Facebook and Google, when translating a certain Spanish word, are reportedly suggesting English slurs, according to a New Hampshire professor who shared her findings on Twitter Thursday morning. Apparently, if you see “negritos” on Facebook, and you click the prompt to translate it, instead of getting “little Black people” (“negro” is black in Spanish; the suffix “ito” means small), you get “ni**as.”
Good morning. You know how Facebook offers to translate words that might be in another language? Well yesterday it offered to translate “negritos” for my friend. What did it translate it into in English? Not “little Black people.” @Facebook translated it it to “niggas.”
— Chanda Prescod-Weinstein (@IBJIYONGI) April 18, 2019
I’m a Spanish speaker who grew up in a Mexican/Mexican American community, so I’m aware of how the word is sometimes used, but that doesn’t mean that FB has to choose that translation. They can choose to be literal, as they are with so many others.https://t.co/ORD4pNJwiH
— Chanda Prescod-Weinstein (@IBJIYONGI) April 18, 2019
After Chanda Prescod-Weinstein, assistant professor of physics and astronomy at the University of New Hampshire, shared her tweet about Facebook’s translation option, another person shared a similar instance with Google. When she entered “negritos” into Google Translate, she got “pickaninny,” a racial slur to describe Black children.
https://twitter.com/whispernghope/status/1118864735263498247
When the Daily Dot ran the search on Google Translate, it got the same results. Google believes this means “a small black child.” However, Google’s own Dictionary flags the word as “offensive,” but there’s no such disclaimer in its translations.
Prescod-Weinstein also brought up in her thread that just because a word may directly translate to one that’s offensive, social media platforms have a responsibility (and a choice) to refuse to share it. (Both Google and Facebook have not responded to the Daily Dot’s request for comment.)
FB also has the option of just saying “this is a derogatory word, and we will not translate it.” But the original context of the post, which I have seen, was not to use the word in a derogatory manner.

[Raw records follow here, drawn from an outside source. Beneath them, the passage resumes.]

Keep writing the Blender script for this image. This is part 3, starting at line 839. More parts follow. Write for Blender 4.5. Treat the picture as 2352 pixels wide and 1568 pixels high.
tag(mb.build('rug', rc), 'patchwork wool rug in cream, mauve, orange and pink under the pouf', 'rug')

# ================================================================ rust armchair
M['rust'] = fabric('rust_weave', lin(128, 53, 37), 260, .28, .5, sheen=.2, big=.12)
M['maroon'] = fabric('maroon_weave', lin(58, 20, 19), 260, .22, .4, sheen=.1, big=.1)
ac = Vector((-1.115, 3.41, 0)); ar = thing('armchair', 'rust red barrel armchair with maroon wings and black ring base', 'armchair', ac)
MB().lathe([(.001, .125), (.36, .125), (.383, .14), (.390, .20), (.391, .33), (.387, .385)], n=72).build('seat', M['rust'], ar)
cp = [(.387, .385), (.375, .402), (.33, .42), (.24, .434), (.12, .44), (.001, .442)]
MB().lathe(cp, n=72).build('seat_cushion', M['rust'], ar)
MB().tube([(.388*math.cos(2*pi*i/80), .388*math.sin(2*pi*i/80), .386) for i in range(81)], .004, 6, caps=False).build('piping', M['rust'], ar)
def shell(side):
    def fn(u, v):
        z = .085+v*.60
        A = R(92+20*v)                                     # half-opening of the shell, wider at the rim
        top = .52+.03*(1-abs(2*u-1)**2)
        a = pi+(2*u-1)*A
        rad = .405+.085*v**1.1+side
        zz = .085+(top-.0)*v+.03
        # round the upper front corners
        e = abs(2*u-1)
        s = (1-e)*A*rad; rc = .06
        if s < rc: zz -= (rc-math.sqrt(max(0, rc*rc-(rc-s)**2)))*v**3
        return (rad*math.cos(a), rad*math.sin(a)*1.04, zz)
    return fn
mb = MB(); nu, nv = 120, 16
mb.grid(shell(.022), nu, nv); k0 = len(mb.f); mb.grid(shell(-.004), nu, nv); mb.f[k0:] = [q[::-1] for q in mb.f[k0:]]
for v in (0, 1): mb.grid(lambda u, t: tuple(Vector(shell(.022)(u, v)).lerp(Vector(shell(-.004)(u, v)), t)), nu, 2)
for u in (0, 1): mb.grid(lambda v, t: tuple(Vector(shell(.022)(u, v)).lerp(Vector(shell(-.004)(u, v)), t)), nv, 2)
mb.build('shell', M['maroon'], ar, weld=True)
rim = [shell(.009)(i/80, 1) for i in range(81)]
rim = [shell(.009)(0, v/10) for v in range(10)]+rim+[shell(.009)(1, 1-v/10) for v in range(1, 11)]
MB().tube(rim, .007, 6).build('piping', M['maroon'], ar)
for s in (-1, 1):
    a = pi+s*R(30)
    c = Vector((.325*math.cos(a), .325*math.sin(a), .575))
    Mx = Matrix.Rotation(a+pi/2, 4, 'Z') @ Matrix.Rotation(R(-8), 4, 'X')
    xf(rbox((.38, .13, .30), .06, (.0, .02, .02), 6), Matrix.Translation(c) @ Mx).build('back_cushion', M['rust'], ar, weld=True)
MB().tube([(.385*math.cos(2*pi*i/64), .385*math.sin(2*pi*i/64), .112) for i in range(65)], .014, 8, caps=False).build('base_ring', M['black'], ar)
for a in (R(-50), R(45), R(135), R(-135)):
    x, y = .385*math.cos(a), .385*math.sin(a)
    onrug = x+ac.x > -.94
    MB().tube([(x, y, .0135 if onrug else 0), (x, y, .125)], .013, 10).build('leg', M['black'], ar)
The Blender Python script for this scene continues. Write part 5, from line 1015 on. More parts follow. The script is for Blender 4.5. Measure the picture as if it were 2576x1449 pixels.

— Chanda Prescod-Weinstein (@IBJIYONGI) April 18, 2019
And she has a comeback for anyone trying to fight her on this. “For people acting like ‘this is such a hard problem to solve’—honestly the dictionary solved it centuries ago,” she said. “When you’re unsure of how a word is being used, lay out the multiple possibilities.”
For people acting like “this is such a hard problem to solve” — honestly the dictionary solved it centuries ago. When you’re unsure of how a word is being used, lay out the multiple possibilities.
— Chanda Prescod-Weinstein (@IBJIYONGI) April 18, 2019
And followers agree.
It just feels like “If the word is on the list of known racist/racist-derived words, don’t use that word for the translation” would be a REALLY easy bit of code to implement, assuming a library of pejorative words existed(and..obviously that library exists)
— ak0.bsky.social (@AuDHDAndrew) April 18, 2019
In this case, there are even crude hacks they could do. Both Google Translate and whatever Facebook uses have lots of situations where they just punt and leave a word untranslated. It’s not optimal, but in this case it’d clearly be preferable to what they did.
— Matt McIrvin (@mattmcirvin) April 18, 2019
Somebody went out of their way to create the offensive translation, though. Changing it cannot be complicated.
— Linda de Pointe du Lac (@linluv5) April 18, 2019
Prescod-Weinstein did not respond to the Daily Dot’s request for comment, but she brought to light an important conversation. Many nuances that help perpetuate racism are very easily solvable: In this instance, by not inputting the slurs in the first place, or at least labeling them as offensive and providing other options.